3. Not necessarily in this piece, but throughout the argument over ENDA, I find the language used to tell trans folks that they should just put up with ENDA passing sans 'gender identity' (the language of 'wait your turn') condescending and short-sighted. Frankly, I'm skeptical that the gays and lesbians who have worked hard for gay rights will put any energy at all into expanding gov't protections to include 'gender identity' after a non-inclusive ENDA passes -- partly because so many (like Barney Frank and Mr. Aravosis) see 'gender identity' as something that has to do only with transsexual folks, and not gay, straight, and trans alike, and partly because history has shown that after getting theirs, they do little in solidarity with the T in LGBT. In New York, the gay rights bill was passed in 2002 and the Gender Expression Non-Discrimination Act (GENDA) is still waiting for a vote in the heavily Democratic state Assembly. That's why the response of so many state and national LGBT groups to the split ENDA was so heartening -- some solidarity at last!

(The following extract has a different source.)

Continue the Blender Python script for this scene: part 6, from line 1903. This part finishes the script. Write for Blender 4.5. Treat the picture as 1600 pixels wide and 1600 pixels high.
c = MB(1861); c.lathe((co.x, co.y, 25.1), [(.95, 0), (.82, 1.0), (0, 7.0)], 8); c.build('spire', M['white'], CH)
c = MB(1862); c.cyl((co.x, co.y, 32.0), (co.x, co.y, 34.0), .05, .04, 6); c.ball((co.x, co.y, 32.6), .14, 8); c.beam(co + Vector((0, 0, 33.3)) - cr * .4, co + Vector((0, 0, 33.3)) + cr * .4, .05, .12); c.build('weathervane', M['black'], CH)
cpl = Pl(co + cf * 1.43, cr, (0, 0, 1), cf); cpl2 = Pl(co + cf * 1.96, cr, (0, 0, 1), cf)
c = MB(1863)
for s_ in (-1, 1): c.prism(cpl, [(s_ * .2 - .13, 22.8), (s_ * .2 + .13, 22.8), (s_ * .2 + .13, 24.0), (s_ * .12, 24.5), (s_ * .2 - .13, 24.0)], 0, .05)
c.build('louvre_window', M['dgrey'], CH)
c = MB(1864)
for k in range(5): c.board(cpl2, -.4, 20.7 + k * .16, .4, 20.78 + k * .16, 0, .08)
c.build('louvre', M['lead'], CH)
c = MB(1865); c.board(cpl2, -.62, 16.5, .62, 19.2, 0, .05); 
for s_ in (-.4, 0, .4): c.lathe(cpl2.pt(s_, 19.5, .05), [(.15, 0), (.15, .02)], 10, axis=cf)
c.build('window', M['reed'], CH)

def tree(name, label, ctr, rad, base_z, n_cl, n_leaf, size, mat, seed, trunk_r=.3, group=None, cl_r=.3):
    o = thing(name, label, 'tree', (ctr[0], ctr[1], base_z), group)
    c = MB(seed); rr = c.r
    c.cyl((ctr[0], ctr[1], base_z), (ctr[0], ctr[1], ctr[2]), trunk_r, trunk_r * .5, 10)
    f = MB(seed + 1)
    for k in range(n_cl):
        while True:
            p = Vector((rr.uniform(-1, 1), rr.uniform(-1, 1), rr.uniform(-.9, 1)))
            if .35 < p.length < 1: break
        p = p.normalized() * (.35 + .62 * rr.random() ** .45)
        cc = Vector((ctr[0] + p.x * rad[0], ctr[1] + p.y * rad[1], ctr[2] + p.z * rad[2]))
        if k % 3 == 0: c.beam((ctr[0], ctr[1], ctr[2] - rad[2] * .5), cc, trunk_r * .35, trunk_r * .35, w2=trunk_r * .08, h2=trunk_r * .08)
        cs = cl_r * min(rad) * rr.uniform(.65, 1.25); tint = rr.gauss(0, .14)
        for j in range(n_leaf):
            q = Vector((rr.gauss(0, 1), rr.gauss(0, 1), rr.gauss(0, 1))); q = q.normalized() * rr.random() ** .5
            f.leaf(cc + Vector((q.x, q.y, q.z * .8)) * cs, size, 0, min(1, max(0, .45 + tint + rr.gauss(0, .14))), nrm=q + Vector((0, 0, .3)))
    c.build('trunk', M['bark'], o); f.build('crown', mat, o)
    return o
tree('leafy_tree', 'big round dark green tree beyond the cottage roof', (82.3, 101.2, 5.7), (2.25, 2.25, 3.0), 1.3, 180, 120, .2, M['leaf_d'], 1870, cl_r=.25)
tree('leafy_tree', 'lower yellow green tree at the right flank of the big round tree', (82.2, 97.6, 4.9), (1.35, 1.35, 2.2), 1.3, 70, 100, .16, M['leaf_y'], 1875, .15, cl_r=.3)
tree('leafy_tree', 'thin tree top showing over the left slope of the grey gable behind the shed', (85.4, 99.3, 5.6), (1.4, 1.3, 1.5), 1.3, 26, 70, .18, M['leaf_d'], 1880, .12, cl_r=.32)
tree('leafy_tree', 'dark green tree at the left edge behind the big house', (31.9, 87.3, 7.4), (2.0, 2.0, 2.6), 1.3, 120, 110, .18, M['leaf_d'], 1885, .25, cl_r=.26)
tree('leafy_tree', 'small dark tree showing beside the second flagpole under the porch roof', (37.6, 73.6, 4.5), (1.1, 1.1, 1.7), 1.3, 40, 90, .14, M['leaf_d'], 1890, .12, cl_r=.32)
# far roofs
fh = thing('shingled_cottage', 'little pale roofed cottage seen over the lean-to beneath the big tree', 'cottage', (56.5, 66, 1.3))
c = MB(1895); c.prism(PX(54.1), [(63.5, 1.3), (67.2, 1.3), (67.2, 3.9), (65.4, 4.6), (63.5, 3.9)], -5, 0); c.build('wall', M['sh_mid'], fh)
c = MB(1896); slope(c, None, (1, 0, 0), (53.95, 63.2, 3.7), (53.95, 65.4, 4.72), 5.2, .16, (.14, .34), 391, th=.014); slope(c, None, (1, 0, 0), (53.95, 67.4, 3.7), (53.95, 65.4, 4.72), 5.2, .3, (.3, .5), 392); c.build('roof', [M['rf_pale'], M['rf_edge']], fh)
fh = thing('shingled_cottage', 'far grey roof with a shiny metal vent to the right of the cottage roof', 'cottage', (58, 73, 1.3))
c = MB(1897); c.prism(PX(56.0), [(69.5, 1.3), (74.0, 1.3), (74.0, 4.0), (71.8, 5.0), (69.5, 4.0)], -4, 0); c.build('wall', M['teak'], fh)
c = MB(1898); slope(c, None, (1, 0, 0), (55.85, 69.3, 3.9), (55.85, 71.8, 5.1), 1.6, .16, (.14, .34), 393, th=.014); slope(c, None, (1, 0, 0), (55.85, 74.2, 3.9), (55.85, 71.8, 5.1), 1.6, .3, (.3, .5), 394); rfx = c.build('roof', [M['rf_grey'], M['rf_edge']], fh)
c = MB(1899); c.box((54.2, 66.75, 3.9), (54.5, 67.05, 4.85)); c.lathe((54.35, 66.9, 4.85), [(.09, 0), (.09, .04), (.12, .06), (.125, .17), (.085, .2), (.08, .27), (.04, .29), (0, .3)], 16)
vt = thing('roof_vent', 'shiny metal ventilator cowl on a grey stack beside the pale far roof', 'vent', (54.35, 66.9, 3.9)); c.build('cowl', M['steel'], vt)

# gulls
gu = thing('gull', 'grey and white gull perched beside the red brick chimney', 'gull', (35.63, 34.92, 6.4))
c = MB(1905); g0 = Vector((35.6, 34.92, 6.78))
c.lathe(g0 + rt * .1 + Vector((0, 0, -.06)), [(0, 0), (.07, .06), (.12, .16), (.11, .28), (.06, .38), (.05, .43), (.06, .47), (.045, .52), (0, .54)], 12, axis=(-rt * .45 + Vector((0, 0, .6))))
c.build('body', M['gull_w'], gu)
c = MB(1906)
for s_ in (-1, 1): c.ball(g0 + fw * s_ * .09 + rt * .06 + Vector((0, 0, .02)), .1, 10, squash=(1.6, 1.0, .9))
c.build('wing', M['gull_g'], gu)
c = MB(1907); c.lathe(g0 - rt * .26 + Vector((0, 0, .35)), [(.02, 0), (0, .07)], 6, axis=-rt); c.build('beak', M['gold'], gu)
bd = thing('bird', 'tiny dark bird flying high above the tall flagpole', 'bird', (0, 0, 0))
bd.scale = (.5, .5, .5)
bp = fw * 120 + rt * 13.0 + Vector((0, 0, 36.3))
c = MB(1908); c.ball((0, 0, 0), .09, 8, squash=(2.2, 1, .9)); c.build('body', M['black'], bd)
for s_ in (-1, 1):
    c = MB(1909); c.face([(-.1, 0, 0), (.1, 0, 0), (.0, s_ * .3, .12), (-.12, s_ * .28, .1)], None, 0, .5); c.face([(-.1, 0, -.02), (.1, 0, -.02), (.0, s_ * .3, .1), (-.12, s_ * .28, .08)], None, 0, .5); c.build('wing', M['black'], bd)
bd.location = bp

If you don't think the T should be in LGBT, that's your opinion, fine. But don't sing me a song of solidarity when you feel no such thing. If you don't feel it now, you won't feel it in two years (or five or ten) when the 'gender identity' bill goes up for a vote. So I don't actually buy that it'll be sweet and simple to just go back and "amend ENDA later on" if it turns out gender identity is needed (and who could doubt that it is? Are we only going to go back and try to amend it if it starts to affect fey gay men, as in Mr. Aravosis' example?).

If you can't see that gender identity norms affect gay people (as well as straight and trans people), then I guess you won't feel any solidarity with anyone except those who fulfill your ideas of what it means to be gay and discriminated against. But for many gay and queer people of color, especially youth, the lines between sexuality and gender identity are harder to draw. Although we have our in-fighting, LGBT people sink or swim together. All of us or none of us -- for me, it's a question of morality, not practicality.